● **Given information**
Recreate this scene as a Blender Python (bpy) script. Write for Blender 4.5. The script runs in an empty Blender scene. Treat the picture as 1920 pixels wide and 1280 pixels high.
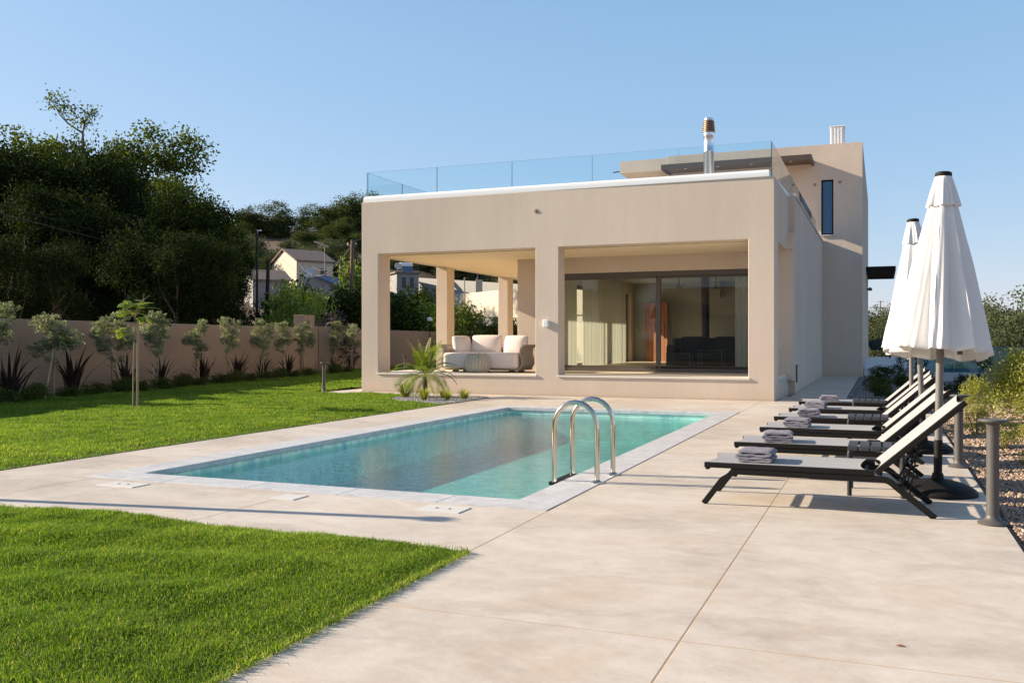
import bpy, bmesh, math, random
import numpy as np
from mathutils import Vector, Matrix
R = math.radians
PI = math.pi
SC = bpy.context.scene
COL = SC.collection
rng = np.random.default_rng(7)
random.seed(7)

# ------------------------------------------------------------------ camera
F_PX, HOR, EYE, YAW = 1715.0, 637.0, 1.2, R(22)
cam = bpy.data.cameras.new("camera")
cam.sensor_width = 36
cam.lens = F_PX / 1920 * 36
cam.shift_y = -3 / 1920
cam.clip_end = 6000
co = bpy.data.objects.new("camera", cam)
COL.objects.link(co)
co.location = (0, 0, EYE)
co.rotation_euler = (R(90), 0, YAW)
SC.camera = co
FW = np.array([-math.sin(YAW), math.cos(YAW), 0.0])
RT = np.array([math.cos(YAW), math.sin(YAW), 0.0])


def at(px, py, Z):
    """world point Z metres ahead, in the direction the survey photo shows it"""
    v = np.array([0, 0, EYE]) + Z * (FW + (px - 960) / F_PX * RT + np.array([0, 0, (HOR - py) / F_PX]))
    return Vector(v)


# ------------------------------------------------------------------ light
SUN_EL, SUN_AZ = 23.0, 9.7      # light runs towards +X, turned 9.7 deg to +Y
w = bpy.data.worlds.new("World")
SC.world = w
w.use_nodes = True
nt = w.node_tree
bg = nt.nodes["Background"]
sky = nt.nodes.new("ShaderNodeTexSky")
sky.sky_type = 'NISHITA'
sky.sun_disc = False
sky.sun_elevation = R(SUN_EL)
sky.sun_rotation = R(270 - SUN_AZ)
sky.air_density = 1.0
sky.dust_density = 0.4
sky.ozone_density = 2.0
# low sky recoloured by an added constant, left plain overhead to limit fill
vm = nt.nodes.new("ShaderNodeVectorMath")
vm.operation = 'MULTIPLY_ADD'
nt.links.new(sky.outputs[0], vm.inputs[0])
vm.inputs[1].default_value = (.62, .42, .32)
vm.inputs[2].default_value = (.80, 1.86, 3.15)
tcw = nt.nodes.new("ShaderNodeTexCoord")
sx_ = nt.nodes.new("ShaderNodeSeparateXYZ")
nt.links.new(tcw.outputs["Generated"], sx_.inputs[0])
mr = nt.nodes.new("ShaderNodeMapRange")
mr.inputs["From Min"].default_value = .30
mr.inputs["From Max"].default_value = .62
mr.inputs["To Min"].default_value = 1
mr.inputs["To Max"].default_value = 0
nt.links.new(sx_.outputs["Z"], mr.inputs["Value"])
mw = nt.nodes.new("ShaderNodeMix")
mw.data_type = 'RGBA'
nt.links.new(mr.outputs["Result"], mw.inputs[0])
nt.links.new(sky.outputs[0], mw.inputs[6])
nt.links.new(vm.outputs[0], mw.inputs[7])
nt.links.new(mw.outputs[2], bg.inputs[0])
bg.inputs[1].default_value = 0.08
sl = bpy.data.lights.new("sun", 'SUN')
sl.energy = 4.4
sl.angle = R(0.5)
sl.color = (1.0, 0.86, 0.67)
so = bpy.data.objects.new("sun", sl)
COL.objects.link(so)
d = Vector((math.cos(R(SUN_EL)) * math.cos(R(SUN_AZ)), math.cos(R(SUN_EL)) * math.sin(R(SUN_AZ)), -math.sin(R(SUN_EL))))
so.rotation_euler = d.to_track_quat('-Z', 'Y').to_euler()
so.location = (-40, -10, 30)
SC.view_settings.view_transform = 'Standard'
SC.view_settings.look = 'None'
SC.view_settings.exposure = 1.2
SC.view_settings.gamma = 1.0
SC.cycles.use_denoising = True


# ------------------------------------------------------------------ materials
def lin(r, g, b):
    f = lambda c: (c / 255 / 12.92) if c / 255 <= 0.04045 else ((c / 255 + 0.055) / 1.055) ** 2.4
    return (f(r), f(g), f(b), 1)


class NT:
    def __init__(s, name):
        s.m = bpy.data.materials.new(name)
        s.m.use_nodes = True
        s.t = s.m.node_tree
        s.t.nodes.clear()
        s.out = s.n("ShaderNodeOutputMaterial")

    def n(s, typ, **kw):
        nd = s.t.nodes.new(typ)
        for k, v in kw.items():
            setattr(nd, k, v)
        return nd

    def l(s, a, b):
        s.t.links.new(a, b)

    def set(s, sock, v):
        if hasattr(v, "is_output"):
            s.l(v, sock)
        else:
            sock.default_value = v

    def coord(s, scale=(1, 1, 1), obj=True):
        tc = s.n("ShaderNodeTexCoord")
        mp = s.n("ShaderNodeMapping")
        mp.inputs["Scale"].default_value = scale
        s.l(tc.outputs["Object"], mp.inputs[0])
        return mp.outputs[0]

    def wpos(s, scale=(1, 1, 1)):
        g = s.n("ShaderNodeNewGeometry")
        mp = s.n("ShaderNodeMapping")
        mp.inputs["Scale"].default_value = scale
        s.l(g.outputs["Position"], mp.inputs[0])
        return mp.outputs[0]

    def noise(s, vec, scale, detail=4, rough=.55, dist=0):
        nd = s.n("ShaderNodeTexNoise")
        nd.inputs["Scale"].default_value = scale
        nd.inputs["Detail"].default_value = detail
        nd.inputs["Roughness"].default_value = rough
        nd.inputs["Distortion"].default_value = dist
        s.l(vec, nd.inputs["Vector"])
        return nd.outputs["Fac"]

    def ramp(s, fac, stops):
        r = s.n("ShaderNodeValToRGB")
        e = r.color_ramp.elements
        while len(e) < len(stops):
            e.new(.5)
        for i, (p, c) in enumerate(stops):
            e[i].position = p
            e[i].color = c if len(c) == 4 else (*c, 1)
        s.l(fac, r.inputs[0])
        return r.outputs[0]

    def mix(s, fac, a, b, mode='MIX'):
        m = s.n("ShaderNodeMix")
        m.data_type = 'RGBA'
        m.blend_type = mode
        s.set(m.inputs[0], fac)
        s.set(m.inputs[6], a)
        s.set(m.inputs[7], b)
        return m.outputs[2]

    def math(s, op, a, b=0.0):
        m = s.n("ShaderNodeMath", operation=op)
        s.set(m.inputs[0], a)
        s.set(m.inputs[1], b)
        return m.outputs[0]

    def bump(s, h, strength, dist=.01, normal=None):
        b = s.n("ShaderNodeBump")
        b.inputs["Strength"].default_value = strength
        b.inputs["Distance"].default_value = dist
        s.l(h, b.inputs["Height"])
        if normal is not None:
            s.l(normal, b.inputs["Normal"])
        return b.outputs[0]

    def bsdf(s, color, rough=.6, metal=0, normal=None, spec=.5):
        p = s.n("ShaderNodeBsdfPrincipled")
        s.set(p.inputs["Base Color"], color)
        s.set(p.inputs["Roughness"], rough)
        p.inputs["Metallic"].default_value = metal
        p.inputs["Specular IOR Level"].default_value = spec
        if normal is not None:
            s.l(normal, p.inputs["Normal"])
        return p.outputs[0]

    def done(s, sh):
        s.l(sh, s.out.inputs[0])
        return s.m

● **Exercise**
Repeat the material exactly as it reads, without any of its pictures.

● **Task output**
Recreate this scene as a Blender Python (bpy) script. Write for Blender 4.5. The script runs in an empty Blender scene. Treat the picture as 1920 pixels wide and 1280 pixels high.
import bpy, bmesh, math, random
import numpy as np
from mathutils import Vector, Matrix
R = math.radians
PI = math.pi
SC = bpy.context.scene
COL = SC.collection
rng = np.random.default_rng(7)
random.seed(7)

# ------------------------------------------------------------------ camera
F_PX, HOR, EYE, YAW = 1715.0, 637.0, 1.2, R(22)
cam = bpy.data.cameras.new("camera")
cam.sensor_width = 36
cam.lens = F_PX / 1920 * 36
cam.shift_y = -3 / 1920
cam.clip_end = 6000
co = bpy.data.objects.new("camera", cam)
COL.objects.link(co)
co.location = (0, 0, EYE)
co.rotation_euler = (R(90), 0, YAW)
SC.camera = co
FW = np.array([-math.sin(YAW), math.cos(YAW), 0.0])
RT = np.array([math.cos(YAW), math.sin(YAW), 0.0])


def at(px, py, Z):
    """world point Z metres ahead, in the direction the survey photo shows it"""
    v = np.array([0, 0, EYE]) + Z * (FW + (px - 960) / F_PX * RT + np.array([0, 0, (HOR - py) / F_PX]))
    return Vector(v)


# ------------------------------------------------------------------ light
SUN_EL, SUN_AZ = 23.0, 9.7      # light runs towards +X, turned 9.7 deg to +Y
w = bpy.data.worlds.new("World")
SC.world = w
w.use_nodes = True
nt = w.node_tree
bg = nt.nodes["Background"]
sky = nt.nodes.new("ShaderNodeTexSky")
sky.sky_type = 'NISHITA'
sky.sun_disc = False
sky.sun_elevation = R(SUN_EL)
sky.sun_rotation = R(270 - SUN_AZ)
sky.air_density = 1.0
sky.dust_density = 0.4
sky.ozone_density = 2.0
# low sky recoloured by an added constant, left plain overhead to limit fill
vm = nt.nodes.new("ShaderNodeVectorMath")
vm.operation = 'MULTIPLY_ADD'
nt.links.new(sky.outputs[0], vm.inputs[0])
vm.inputs[1].default_value = (.62, .42, .32)
vm.inputs[2].default_value = (.80, 1.86, 3.15)
tcw = nt.nodes.new("ShaderNodeTexCoord")
sx_ = nt.nodes.new("ShaderNodeSeparateXYZ")
nt.links.new(tcw.outputs["Generated"], sx_.inputs[0])
mr = nt.nodes.new("ShaderNodeMapRange")
mr.inputs["From Min"].default_value = .30
mr.inputs["From Max"].default_value = .62
mr.inputs["To Min"].default_value = 1
mr.inputs["To Max"].default_value = 0
nt.links.new(sx_.outputs["Z"], mr.inputs["Value"])
mw = nt.nodes.new("ShaderNodeMix")
mw.data_type = 'RGBA'
nt.links.new(mr.outputs["Result"], mw.inputs[0])
nt.links.new(sky.outputs[0], mw.inputs[6])
nt.links.new(vm.outputs[0], mw.inputs[7])
nt.links.new(mw.outputs[2], bg.inputs[0])
bg.inputs[1].default_value = 0.08
sl = bpy.data.lights.new("sun", 'SUN')
sl.energy = 4.4
sl.angle = R(0.5)
sl.color = (1.0, 0.86, 0.67)
so = bpy.data.objects.new("sun", sl)
COL.objects.link(so)
d = Vector((math.cos(R(SUN_EL)) * math.cos(R(SUN_AZ)), math.cos(R(SUN_EL)) * math.sin(R(SUN_AZ)), -math.sin(R(SUN_EL))))
so.rotation_euler = d.to_track_quat('-Z', 'Y').to_euler()
so.location = (-40, -10, 30)
SC.view_settings.view_transform = 'Standard'
SC.view_settings.look = 'None'
SC.view_settings.exposure = 1.2
SC.view_settings.gamma = 1.0
SC.cycles.use_denoising = True


# ------------------------------------------------------------------ materials
def lin(r, g, b):
    f = lambda c: (c / 255 / 12.92) if c / 255 <= 0.04045 else ((c / 255 + 0.055) / 1.055) ** 2.4
    return (f(r), f(g), f(b), 1)


class NT:
    def __init__(s, name):
        s.m = bpy.data.materials.new(name)
        s.m.use_nodes = True
        s.t = s.m.node_tree
        s.t.nodes.clear()
        s.out = s.n("ShaderNodeOutputMaterial")

    def n(s, typ, **kw):
        nd = s.t.nodes.new(typ)
        for k, v in kw.items():
            setattr(nd, k, v)
        return nd

    def l(s, a, b):
        s.t.links.new(a, b)

    def set(s, sock, v):
        if hasattr(v, "is_output"):
            s.l(v, sock)
        else:
            sock.default_value = v

    def coord(s, scale=(1, 1, 1), obj=True):
        tc = s.n("ShaderNodeTexCoord")
        mp = s.n("ShaderNodeMapping")
        mp.inputs["Scale"].default_value = scale
        s.l(tc.outputs["Object"], mp.inputs[0])
        return mp.outputs[0]

    def wpos(s, scale=(1, 1, 1)):
        g = s.n("ShaderNodeNewGeometry")
        mp = s.n("ShaderNodeMapping")
        mp.inputs["Scale"].default_value = scale
        s.l(g.outputs["Position"], mp.inputs[0])
        return mp.outputs[0]

    def noise(s, vec, scale, detail=4, rough=.55, dist=0):
        nd = s.n("ShaderNodeTexNoise")
        nd.inputs["Scale"].default_value = scale
        nd.inputs["Detail"].default_value = detail
        nd.inputs["Roughness"].default_value = rough
        nd.inputs["Distortion"].default_value = dist
        s.l(vec, nd.inputs["Vector"])
        return nd.outputs["Fac"]

    def ramp(s, fac, stops):
        r = s.n("ShaderNodeValToRGB")
        e = r.color_ramp.elements
        while len(e) < len(stops):
            e.new(.5)
        for i, (p, c) in enumerate(stops):
            e[i].position = p
            e[i].color = c if len(c) == 4 else (*c, 1)
        s.l(fac, r.inputs[0])
        return r.outputs[0]

    def mix(s, fac, a, b, mode='MIX'):
        m = s.n("ShaderNodeMix")
        m.data_type = 'RGBA'
        m.blend_type = mode
        s.set(m.inputs[0], fac)
        s.set(m.inputs[6], a)
        s.set(m.inputs[7], b)
        return m.outputs[2]

    def math(s, op, a, b=0.0):
        m = s.n("ShaderNodeMath", operation=op)
        s.set(m.inputs[0], a)
        s.set(m.inputs[1], b)
        return m.outputs[0]

    def bump(s, h, strength, dist=.01, normal=None):
        b = s.n("ShaderNodeBump")
        b.inputs["Strength"].default_value = strength
        b.inputs["Distance"].default_value = dist
        s.l(h, b.inputs["Height"])
        if normal is not None:
            s.l(normal, b.inputs["Normal"])
        return b.outputs[0]

    def bsdf(s, color, rough=.6, metal=0, normal=None, spec=.5):
        p = s.n("ShaderNodeBsdfPrincipled")
        s.set(p.inputs["Base Color"], color)
        s.set(p.inputs["Roughness"], rough)
        p.inputs["Metallic"].default_value = metal
        p.inputs["Specular IOR Level"].default_value = spec
        if normal is not None:
            s.l(normal, p.inputs["Normal"])
        return p.outputs[0]

    def done(s, sh):
        s.l(sh, s.out.inputs[0])
        return s.m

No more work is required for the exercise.